Beside the castrum stands the Castle of Countess Adelaide (11th century), wife of Oddone of Savoy. Today it houses the Civic Museum.

Following a path passing by the Our Lady of Graces Church (18thcentury) arrive at the Roman Amphitheatre (2nd century A.D.) and then Saint Francis Church (13th century). Leaving behind the remains of the ancient walls, walk to Via Palazzo di Città with the Emblems’ House, Saint Charles Church (17th century) and the Town Hall.

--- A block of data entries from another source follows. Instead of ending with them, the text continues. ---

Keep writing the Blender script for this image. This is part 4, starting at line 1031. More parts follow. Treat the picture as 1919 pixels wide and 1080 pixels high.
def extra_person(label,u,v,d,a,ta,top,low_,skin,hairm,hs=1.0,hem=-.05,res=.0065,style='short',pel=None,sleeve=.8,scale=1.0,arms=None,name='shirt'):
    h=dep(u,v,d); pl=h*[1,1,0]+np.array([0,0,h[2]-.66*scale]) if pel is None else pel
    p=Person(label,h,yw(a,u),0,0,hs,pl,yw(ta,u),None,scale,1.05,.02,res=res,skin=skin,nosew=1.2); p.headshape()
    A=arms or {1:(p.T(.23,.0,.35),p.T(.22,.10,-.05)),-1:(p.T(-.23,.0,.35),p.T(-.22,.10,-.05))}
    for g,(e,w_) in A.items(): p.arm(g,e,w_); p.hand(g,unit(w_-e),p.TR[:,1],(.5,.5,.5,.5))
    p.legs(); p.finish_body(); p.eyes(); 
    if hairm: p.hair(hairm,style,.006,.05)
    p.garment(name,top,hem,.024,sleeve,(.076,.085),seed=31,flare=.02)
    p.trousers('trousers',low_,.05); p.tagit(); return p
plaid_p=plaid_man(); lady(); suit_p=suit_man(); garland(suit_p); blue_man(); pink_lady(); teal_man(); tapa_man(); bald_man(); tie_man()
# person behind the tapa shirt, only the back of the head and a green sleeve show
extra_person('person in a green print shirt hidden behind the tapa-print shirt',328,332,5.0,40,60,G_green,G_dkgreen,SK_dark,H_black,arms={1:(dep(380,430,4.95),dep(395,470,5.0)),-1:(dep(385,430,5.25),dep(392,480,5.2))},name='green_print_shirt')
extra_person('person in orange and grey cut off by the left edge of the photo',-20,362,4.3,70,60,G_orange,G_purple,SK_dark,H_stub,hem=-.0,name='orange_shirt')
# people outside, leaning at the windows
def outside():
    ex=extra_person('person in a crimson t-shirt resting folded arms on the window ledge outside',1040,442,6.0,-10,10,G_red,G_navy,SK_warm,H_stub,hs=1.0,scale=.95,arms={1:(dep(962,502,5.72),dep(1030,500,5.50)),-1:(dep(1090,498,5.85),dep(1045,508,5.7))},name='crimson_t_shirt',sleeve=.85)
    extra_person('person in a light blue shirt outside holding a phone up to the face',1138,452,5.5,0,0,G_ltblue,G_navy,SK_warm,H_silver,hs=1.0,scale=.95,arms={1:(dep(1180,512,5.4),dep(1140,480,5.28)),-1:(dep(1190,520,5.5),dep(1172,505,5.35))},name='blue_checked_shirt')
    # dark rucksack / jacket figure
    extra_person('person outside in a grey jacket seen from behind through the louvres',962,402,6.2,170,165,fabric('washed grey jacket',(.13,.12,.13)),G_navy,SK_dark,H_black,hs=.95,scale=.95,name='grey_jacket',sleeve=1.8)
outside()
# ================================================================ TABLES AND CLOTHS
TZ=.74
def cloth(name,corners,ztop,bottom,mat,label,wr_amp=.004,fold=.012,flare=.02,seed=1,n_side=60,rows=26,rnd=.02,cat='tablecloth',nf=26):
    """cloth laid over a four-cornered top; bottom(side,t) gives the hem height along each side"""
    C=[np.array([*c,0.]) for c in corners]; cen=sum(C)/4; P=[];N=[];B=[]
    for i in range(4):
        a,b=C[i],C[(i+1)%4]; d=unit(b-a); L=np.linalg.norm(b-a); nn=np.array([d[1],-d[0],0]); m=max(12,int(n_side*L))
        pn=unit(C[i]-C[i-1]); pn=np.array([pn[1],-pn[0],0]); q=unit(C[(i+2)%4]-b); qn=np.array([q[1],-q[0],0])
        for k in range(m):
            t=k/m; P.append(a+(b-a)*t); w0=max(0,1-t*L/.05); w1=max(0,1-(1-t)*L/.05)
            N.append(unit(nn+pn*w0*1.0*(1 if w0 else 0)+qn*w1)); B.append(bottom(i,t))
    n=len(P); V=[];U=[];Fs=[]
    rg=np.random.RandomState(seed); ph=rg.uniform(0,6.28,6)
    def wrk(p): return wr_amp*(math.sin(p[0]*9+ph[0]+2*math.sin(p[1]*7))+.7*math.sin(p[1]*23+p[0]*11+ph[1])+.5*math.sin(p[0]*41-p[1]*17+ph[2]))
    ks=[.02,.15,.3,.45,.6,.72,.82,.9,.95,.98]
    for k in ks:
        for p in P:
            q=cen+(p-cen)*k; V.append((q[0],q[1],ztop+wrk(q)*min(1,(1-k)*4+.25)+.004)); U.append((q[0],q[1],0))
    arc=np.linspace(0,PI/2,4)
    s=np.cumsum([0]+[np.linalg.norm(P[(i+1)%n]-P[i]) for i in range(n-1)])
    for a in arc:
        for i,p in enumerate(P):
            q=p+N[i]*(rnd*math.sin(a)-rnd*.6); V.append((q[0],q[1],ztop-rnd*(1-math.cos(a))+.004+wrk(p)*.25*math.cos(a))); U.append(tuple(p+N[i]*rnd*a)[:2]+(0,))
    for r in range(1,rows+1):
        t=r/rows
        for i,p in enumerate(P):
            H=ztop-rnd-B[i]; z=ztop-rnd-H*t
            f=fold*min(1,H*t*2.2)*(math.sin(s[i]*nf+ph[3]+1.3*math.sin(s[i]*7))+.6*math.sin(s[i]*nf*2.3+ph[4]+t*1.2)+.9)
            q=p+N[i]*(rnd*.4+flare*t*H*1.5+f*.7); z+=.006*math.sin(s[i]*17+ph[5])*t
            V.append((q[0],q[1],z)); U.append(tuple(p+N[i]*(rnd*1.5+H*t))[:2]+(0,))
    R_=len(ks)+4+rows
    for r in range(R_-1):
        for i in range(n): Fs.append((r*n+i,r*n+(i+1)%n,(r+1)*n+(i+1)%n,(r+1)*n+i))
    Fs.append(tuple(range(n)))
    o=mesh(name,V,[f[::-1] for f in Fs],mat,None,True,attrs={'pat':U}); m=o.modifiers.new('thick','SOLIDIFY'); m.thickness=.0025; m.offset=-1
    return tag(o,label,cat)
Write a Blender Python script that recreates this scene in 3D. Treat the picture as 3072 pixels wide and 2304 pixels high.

Under the arcades, admire a fresco representing the Holy Shroud of Turin, in a courtyard just opposite see the Rotari Tower (4th century)and, further along, De’ Bartolomei’s House (13th century). In the little square, which used to be the herbs market place, find the remains of the Roman Piedmont Gate (the former Haberdasher’s Gate) with the more recent Civic Tower built on top.

In a courtyard along Via Francesco Rolando, admire the Parliament Tower.

At the end of the street, on the left, find the arcades with 14th century paneled ceilings and Santa Maria Maggiore Church (10th century, not open for services). Walk back to Piazza Savoia and, following the river, reach the bridge with the baroque Madonna of the Bridge Church and the Diocesan Sacred Art Museum.